> _Exercise details_
Would you quote the material below from its first line through the line containing "build_ground()", exactly and with both ends included?

> _Source material_
───
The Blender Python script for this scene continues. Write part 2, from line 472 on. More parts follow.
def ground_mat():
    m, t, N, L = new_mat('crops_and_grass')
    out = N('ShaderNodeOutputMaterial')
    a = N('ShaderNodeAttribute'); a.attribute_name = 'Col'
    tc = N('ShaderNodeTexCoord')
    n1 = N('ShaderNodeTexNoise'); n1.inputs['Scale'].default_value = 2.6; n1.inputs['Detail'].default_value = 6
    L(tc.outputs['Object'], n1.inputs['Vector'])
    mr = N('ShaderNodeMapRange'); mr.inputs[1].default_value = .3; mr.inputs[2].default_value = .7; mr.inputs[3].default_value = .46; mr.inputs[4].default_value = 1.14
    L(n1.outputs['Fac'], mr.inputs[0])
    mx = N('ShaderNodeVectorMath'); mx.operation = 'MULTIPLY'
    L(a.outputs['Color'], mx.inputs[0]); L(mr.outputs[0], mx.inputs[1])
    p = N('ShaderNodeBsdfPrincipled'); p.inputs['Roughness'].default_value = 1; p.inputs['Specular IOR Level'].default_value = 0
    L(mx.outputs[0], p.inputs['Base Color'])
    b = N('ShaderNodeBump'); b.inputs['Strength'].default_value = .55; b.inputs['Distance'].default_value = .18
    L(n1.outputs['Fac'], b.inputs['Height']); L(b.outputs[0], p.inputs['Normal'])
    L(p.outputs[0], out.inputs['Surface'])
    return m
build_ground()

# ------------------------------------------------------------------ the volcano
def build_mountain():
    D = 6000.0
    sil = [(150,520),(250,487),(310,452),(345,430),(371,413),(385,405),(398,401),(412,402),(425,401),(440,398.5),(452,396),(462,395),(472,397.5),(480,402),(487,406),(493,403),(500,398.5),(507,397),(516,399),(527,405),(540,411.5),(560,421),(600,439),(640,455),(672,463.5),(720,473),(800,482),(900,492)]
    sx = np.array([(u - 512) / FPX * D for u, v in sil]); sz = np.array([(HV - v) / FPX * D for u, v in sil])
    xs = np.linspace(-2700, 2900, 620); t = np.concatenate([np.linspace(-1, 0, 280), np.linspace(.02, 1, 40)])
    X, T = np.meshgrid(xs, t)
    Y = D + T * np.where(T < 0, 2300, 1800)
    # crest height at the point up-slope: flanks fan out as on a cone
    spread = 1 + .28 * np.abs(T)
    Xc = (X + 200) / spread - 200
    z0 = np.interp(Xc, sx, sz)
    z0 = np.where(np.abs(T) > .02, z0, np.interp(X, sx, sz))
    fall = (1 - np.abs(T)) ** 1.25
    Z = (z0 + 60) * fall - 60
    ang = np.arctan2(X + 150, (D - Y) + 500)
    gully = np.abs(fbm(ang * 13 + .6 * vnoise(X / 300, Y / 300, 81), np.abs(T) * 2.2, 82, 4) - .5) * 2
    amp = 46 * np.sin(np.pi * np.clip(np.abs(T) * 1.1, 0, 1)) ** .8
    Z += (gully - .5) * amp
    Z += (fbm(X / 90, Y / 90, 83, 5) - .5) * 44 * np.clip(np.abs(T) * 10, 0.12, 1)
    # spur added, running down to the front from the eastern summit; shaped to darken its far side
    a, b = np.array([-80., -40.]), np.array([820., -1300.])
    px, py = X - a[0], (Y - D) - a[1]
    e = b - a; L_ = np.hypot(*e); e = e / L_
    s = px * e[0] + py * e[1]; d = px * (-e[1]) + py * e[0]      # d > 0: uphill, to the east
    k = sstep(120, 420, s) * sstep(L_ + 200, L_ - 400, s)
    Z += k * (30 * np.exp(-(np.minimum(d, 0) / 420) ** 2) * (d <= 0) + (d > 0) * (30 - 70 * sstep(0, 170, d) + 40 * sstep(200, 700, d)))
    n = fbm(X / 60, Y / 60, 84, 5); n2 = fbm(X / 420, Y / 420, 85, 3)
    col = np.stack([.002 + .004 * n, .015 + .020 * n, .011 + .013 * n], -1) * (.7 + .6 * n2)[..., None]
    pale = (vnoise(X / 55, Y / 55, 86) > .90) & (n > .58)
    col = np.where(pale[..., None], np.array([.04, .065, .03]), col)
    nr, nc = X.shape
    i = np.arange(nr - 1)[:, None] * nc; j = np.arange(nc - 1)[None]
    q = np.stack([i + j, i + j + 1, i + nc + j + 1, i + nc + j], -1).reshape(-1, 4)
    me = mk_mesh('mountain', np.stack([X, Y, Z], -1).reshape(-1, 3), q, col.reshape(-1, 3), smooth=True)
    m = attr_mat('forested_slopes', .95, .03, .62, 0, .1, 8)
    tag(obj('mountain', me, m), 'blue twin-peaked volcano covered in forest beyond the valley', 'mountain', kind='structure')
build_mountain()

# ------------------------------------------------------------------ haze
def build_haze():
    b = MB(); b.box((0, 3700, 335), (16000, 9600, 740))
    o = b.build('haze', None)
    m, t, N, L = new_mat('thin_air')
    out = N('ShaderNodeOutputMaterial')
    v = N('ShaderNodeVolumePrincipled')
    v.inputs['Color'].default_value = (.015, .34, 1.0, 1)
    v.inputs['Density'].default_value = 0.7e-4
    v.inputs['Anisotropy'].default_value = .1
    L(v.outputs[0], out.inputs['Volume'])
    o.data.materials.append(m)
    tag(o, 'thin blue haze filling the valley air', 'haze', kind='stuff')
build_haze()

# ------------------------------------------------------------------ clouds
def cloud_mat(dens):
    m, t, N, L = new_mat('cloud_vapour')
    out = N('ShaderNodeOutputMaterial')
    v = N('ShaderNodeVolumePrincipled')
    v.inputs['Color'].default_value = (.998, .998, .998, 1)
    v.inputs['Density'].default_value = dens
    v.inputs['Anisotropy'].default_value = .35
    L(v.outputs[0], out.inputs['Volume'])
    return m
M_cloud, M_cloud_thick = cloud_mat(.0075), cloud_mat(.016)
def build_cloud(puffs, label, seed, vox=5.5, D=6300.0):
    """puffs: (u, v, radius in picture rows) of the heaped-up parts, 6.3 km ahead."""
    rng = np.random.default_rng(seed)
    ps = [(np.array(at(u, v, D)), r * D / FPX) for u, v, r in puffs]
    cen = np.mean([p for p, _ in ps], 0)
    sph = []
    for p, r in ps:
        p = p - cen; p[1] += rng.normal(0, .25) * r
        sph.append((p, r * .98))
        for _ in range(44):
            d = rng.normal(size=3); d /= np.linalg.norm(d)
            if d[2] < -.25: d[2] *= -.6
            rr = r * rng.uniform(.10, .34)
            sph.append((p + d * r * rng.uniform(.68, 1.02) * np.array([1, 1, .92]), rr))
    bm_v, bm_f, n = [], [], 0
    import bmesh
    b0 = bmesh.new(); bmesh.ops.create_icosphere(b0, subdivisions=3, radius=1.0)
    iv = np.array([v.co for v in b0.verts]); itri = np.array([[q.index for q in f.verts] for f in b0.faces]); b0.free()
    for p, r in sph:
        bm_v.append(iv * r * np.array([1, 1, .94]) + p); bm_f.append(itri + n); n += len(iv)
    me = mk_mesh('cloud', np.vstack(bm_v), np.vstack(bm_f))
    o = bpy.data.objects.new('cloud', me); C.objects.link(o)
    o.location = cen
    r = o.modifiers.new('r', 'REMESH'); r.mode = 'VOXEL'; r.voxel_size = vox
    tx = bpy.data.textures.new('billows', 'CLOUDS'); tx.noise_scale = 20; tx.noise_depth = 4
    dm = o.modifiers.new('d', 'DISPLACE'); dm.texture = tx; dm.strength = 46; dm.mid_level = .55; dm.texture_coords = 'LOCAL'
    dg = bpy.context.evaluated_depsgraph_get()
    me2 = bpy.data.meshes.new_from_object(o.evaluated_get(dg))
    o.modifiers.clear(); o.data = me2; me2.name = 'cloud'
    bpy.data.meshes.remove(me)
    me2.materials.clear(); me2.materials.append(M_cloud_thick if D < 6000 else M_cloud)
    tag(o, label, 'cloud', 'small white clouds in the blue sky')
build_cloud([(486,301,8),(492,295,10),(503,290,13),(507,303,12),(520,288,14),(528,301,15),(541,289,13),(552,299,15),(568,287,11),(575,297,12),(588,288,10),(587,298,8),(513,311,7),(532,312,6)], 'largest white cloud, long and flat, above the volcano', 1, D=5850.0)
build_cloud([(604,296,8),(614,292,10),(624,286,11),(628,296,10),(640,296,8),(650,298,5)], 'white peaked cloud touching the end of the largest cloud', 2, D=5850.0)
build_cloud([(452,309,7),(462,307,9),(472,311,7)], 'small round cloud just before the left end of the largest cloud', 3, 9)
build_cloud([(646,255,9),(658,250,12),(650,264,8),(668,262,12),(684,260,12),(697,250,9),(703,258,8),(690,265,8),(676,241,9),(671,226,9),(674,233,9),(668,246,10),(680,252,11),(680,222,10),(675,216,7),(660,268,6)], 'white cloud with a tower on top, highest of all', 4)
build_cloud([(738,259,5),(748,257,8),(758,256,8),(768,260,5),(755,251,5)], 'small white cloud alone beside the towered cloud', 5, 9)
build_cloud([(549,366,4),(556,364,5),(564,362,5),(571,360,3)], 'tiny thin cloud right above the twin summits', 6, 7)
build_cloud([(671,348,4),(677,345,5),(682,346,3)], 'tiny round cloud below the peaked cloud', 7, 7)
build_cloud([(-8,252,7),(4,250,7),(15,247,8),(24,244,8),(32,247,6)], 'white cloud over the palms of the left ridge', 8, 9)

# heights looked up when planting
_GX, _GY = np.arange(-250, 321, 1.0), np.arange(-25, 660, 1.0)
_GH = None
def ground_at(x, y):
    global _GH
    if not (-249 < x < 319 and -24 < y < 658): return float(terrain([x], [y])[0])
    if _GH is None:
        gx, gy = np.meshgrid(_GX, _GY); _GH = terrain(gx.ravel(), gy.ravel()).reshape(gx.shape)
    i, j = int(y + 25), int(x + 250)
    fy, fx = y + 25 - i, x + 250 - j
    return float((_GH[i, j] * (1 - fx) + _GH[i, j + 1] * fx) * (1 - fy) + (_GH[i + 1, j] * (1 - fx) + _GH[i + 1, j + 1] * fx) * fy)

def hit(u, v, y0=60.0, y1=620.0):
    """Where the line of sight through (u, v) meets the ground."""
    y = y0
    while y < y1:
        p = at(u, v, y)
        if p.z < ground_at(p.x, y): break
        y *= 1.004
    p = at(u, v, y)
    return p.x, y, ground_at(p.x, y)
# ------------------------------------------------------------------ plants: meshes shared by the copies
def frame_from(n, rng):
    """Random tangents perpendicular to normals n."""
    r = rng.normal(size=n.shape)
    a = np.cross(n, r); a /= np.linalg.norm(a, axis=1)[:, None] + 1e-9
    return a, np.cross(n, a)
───
> _Task result_
The Blender Python script for this scene continues. Write part 2, from line 472 on. More parts follow.
def ground_mat():
    m, t, N, L = new_mat('crops_and_grass')
    out = N('ShaderNodeOutputMaterial')
    a = N('ShaderNodeAttribute'); a.attribute_name = 'Col'
    tc = N('ShaderNodeTexCoord')
    n1 = N('ShaderNodeTexNoise'); n1.inputs['Scale'].default_value = 2.6; n1.inputs['Detail'].default_value = 6
    L(tc.outputs['Object'], n1.inputs['Vector'])
    mr = N('ShaderNodeMapRange'); mr.inputs[1].default_value = .3; mr.inputs[2].default_value = .7; mr.inputs[3].default_value = .46; mr.inputs[4].default_value = 1.14
    L(n1.outputs['Fac'], mr.inputs[0])
    mx = N('ShaderNodeVectorMath'); mx.operation = 'MULTIPLY'
    L(a.outputs['Color'], mx.inputs[0]); L(mr.outputs[0], mx.inputs[1])
    p = N('ShaderNodeBsdfPrincipled'); p.inputs['Roughness'].default_value = 1; p.inputs['Specular IOR Level'].default_value = 0
    L(mx.outputs[0], p.inputs['Base Color'])
    b = N('ShaderNodeBump'); b.inputs['Strength'].default_value = .55; b.inputs['Distance'].default_value = .18
    L(n1.outputs['Fac'], b.inputs['Height']); L(b.outputs[0], p.inputs['Normal'])
    L(p.outputs[0], out.inputs['Surface'])
    return m
build_ground()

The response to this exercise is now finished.